***** DATA FOR THIS TASK
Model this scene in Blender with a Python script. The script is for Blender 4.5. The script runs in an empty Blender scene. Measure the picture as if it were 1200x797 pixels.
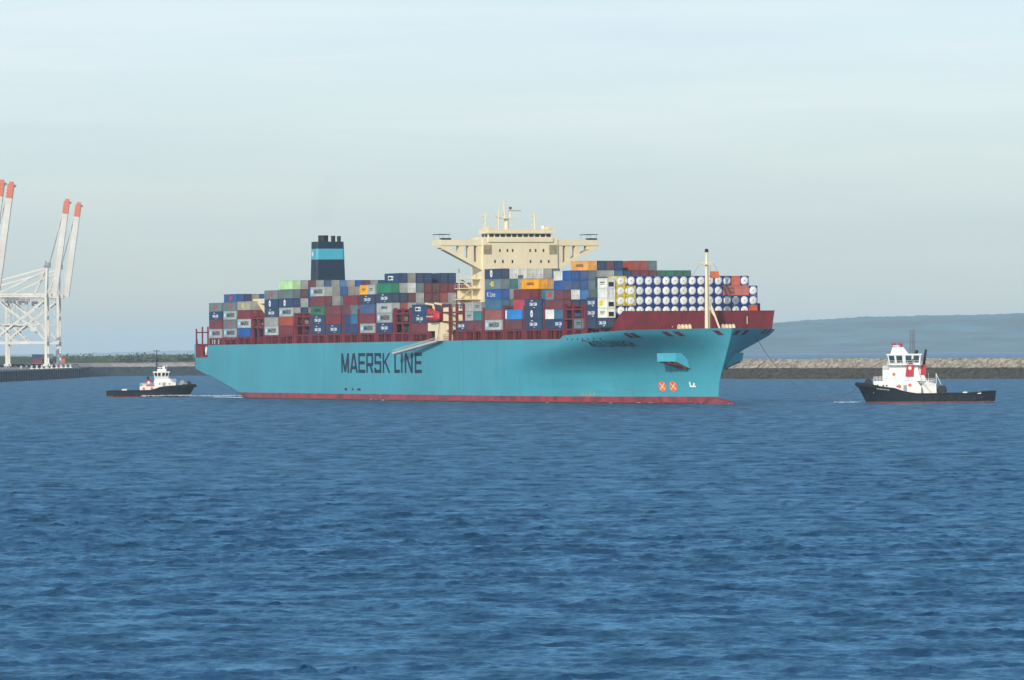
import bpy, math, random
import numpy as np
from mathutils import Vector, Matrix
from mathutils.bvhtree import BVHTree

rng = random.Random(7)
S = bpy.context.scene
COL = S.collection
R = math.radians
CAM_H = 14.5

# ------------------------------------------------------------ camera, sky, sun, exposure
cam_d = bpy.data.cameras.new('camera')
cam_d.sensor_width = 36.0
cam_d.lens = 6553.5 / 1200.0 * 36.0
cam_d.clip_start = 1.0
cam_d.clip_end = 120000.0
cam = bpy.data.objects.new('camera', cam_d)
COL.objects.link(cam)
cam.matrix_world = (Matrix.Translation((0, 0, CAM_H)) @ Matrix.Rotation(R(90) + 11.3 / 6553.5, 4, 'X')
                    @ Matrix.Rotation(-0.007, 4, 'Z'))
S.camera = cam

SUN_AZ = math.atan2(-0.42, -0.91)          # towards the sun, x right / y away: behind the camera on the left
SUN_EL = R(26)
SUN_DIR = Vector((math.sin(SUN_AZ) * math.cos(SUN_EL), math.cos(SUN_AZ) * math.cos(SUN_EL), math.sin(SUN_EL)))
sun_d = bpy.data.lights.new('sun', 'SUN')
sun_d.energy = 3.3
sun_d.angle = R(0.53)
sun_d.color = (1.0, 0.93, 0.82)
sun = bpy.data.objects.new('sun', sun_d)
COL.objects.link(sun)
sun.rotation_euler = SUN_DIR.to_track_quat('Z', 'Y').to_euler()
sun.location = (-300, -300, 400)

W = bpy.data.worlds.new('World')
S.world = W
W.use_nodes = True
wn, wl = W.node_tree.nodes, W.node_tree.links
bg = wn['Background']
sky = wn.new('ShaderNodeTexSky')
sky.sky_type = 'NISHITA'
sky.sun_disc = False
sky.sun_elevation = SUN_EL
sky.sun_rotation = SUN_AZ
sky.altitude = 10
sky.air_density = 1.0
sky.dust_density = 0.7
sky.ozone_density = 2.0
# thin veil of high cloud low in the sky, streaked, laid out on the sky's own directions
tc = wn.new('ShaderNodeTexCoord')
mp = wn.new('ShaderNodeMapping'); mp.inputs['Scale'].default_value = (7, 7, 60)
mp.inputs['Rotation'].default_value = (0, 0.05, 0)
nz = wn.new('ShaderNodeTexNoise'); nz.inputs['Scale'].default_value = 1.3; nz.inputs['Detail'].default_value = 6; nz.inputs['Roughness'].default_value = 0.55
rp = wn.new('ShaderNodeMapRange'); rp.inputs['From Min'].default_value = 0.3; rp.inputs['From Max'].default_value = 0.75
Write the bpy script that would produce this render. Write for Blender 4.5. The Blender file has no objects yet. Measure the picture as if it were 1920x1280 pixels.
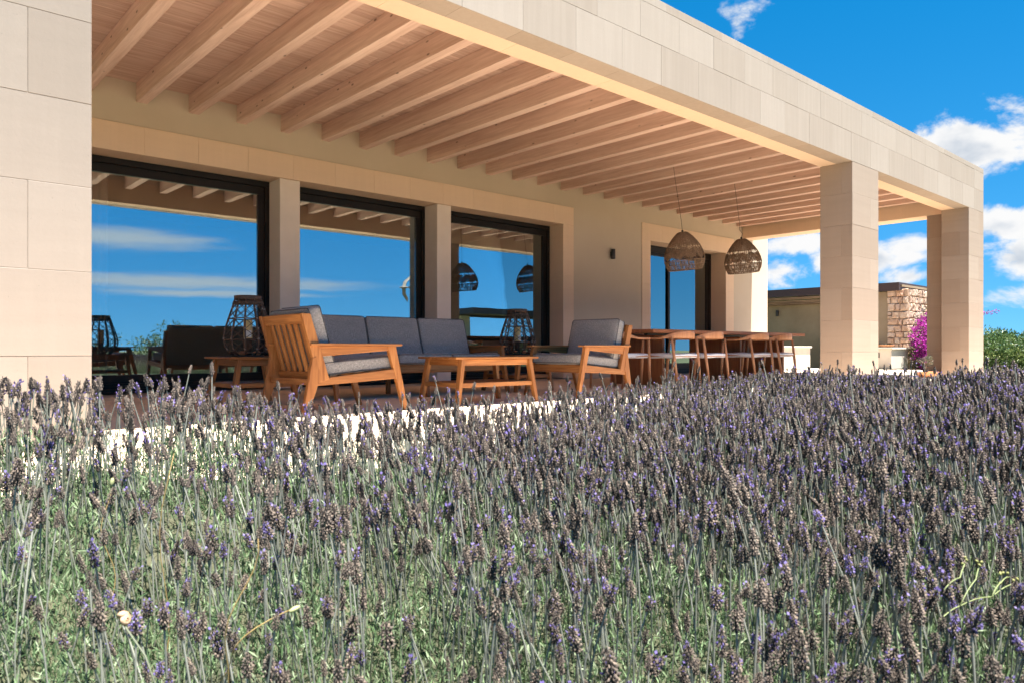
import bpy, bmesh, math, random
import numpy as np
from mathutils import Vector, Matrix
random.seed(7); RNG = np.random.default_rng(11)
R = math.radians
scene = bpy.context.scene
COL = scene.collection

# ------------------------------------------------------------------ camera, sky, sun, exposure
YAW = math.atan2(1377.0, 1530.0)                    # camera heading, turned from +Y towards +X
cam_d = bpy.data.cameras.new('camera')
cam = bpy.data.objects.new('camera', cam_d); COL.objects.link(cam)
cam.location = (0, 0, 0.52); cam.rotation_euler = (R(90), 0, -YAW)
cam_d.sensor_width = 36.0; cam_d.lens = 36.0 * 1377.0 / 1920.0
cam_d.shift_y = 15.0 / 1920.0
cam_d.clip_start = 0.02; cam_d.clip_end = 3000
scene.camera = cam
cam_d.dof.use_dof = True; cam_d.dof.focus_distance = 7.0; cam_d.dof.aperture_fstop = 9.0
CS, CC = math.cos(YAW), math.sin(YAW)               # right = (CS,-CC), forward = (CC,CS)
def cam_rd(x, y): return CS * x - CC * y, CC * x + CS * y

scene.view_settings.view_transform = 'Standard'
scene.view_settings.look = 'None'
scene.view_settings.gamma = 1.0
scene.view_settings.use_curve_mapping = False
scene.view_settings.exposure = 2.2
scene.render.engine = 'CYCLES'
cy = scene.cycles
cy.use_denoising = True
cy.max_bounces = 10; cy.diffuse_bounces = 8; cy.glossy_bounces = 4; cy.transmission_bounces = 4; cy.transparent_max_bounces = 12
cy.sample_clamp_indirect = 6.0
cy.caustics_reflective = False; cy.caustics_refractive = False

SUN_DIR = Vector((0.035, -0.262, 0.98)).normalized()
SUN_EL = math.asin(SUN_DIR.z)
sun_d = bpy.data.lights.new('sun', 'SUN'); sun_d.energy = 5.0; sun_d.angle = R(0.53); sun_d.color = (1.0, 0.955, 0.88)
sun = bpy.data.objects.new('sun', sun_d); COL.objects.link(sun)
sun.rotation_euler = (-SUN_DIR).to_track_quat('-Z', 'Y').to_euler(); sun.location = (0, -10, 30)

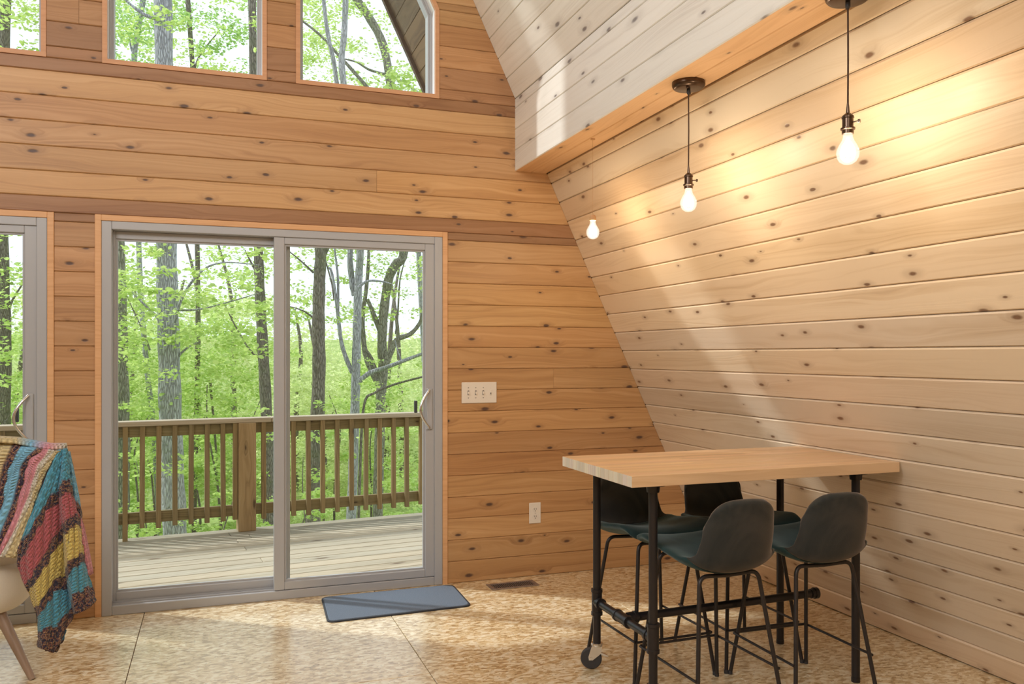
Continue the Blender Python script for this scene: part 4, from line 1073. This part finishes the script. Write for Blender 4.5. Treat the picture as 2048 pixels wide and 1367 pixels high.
**********
WRITTEN REQUEST: Return, please, the exact lines from the beginning of the entries above through the line containing "CAM_H = 14.5", both included; pictures are left out.

REPLY:
Model this scene in Blender with a Python script. The script is for Blender 4.5. The script runs in an empty Blender scene. Measure the picture as if it were 1200x797 pixels.
import bpy, math, random
import numpy as np
from mathutils import Vector, Matrix
from mathutils.bvhtree import BVHTree

rng = random.Random(7)
S = bpy.context.scene
COL = S.collection
R = math.radians
CAM_H = 14.5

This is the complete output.